1960’tan sonra Ulvi, tasarladığı aşamaları gerçekleştirir, kendi tiyatrosunu kurma yoluna girer.
İyi bir sahne oyuncusunun en benimsediğim anlamı şudur: Oyuncu, aradan yıllar geçtikten sonra da sahnedeki çizgileriyle belleğinizde yaşar, gözünüzün önünden gitmez, durmadan size oyununu hatırlatır. Yıllar geçti, Köşebaşı’ndan bende kalan Ulvi’nin Beybabası’dır. Onikinci Gece’deki Soytarı’nın final sahnesini, hâlâ tiyatrodaki yerimden dinler gibiyim. Şehir Tiyatrosunda oynadığı rollerden Polonius’unu, Mezarcı’sını unutan kim?
Tanıdığım Ulvi, oynadığı bunca oyundan sonra, hâlâ büyük oyun olanakları saklayan bir oyuncudur. Durmadan taşan, yaratıcı yönü ağır basan bir oyuncudur. Ele aldığı diyaloglar onda durmadan çağrışımlar uyandırır. Kompozisyonuna varması için çoklukla buluşları arasında seçim yapabilecek bir karar, bir durulma, süresi geçirmesi gerekir. Bu süreyi değerlendirdiği rollerinde her zaman unutulmaz tipler yaratır.

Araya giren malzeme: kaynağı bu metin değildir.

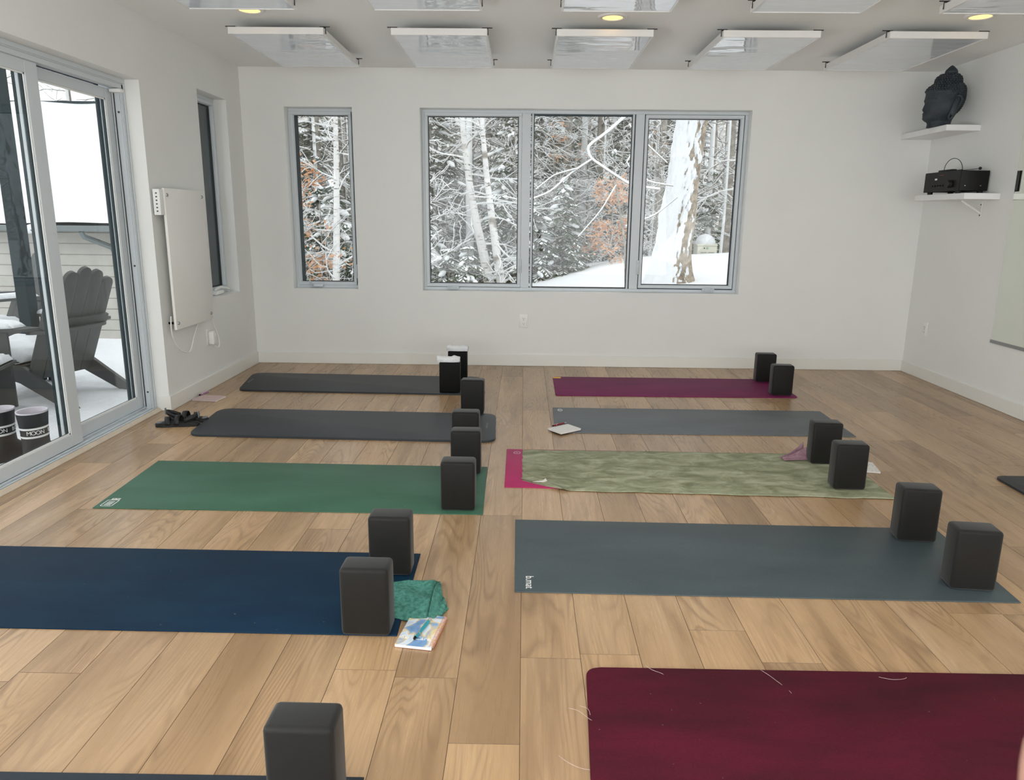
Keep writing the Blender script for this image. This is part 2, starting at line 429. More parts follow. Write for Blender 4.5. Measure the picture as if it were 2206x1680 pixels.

Bugün Türk oyun yazarının yaşadığı, geçirdiği bütün eğilimleri Ulvi’nin sanatında da görebilirsiniz. Oyunculuğuyla çağdaş oyun yazarının paralelindedir; Türk tiyatrosunun bu doğuş, bu gelişme döneminde çağdaş oyun yazarıyla yan yanadır o. Karagöz’den orta oyunundan nasıl yararlanılabileceği, kendi hayat izlenimlerini gerçekçi bir görüşle nasıl sahneye aktarabileceği, klâsiklerden, batılı tiyatro ustalarının oyun anlayışlarından sahnemize neler getirilebileceği, çağdaş Türk oyun yazarı için nasıl çözüm yolları bekleyen sorunlarsa, Ulvi için de oyuncu olarak o türlü sorunlardır.
Özel bir tiyatroyu yaşatmanın türlü güçlükleri vardır. Ulvi’nin bütün bu güçlükleri aşması, bugün için seyirciyi etkileyen ters akımlara karşı koymakta devam etmesi, dostu olarak candan dileğimdir. 25 yılda, Türk sahnesine yaptığı hizmet, Ulvi Uraz adının saygıyla anılmasına değer. Ulvi’ye başarılarını sürdüreceği uzun yıllar dilerim.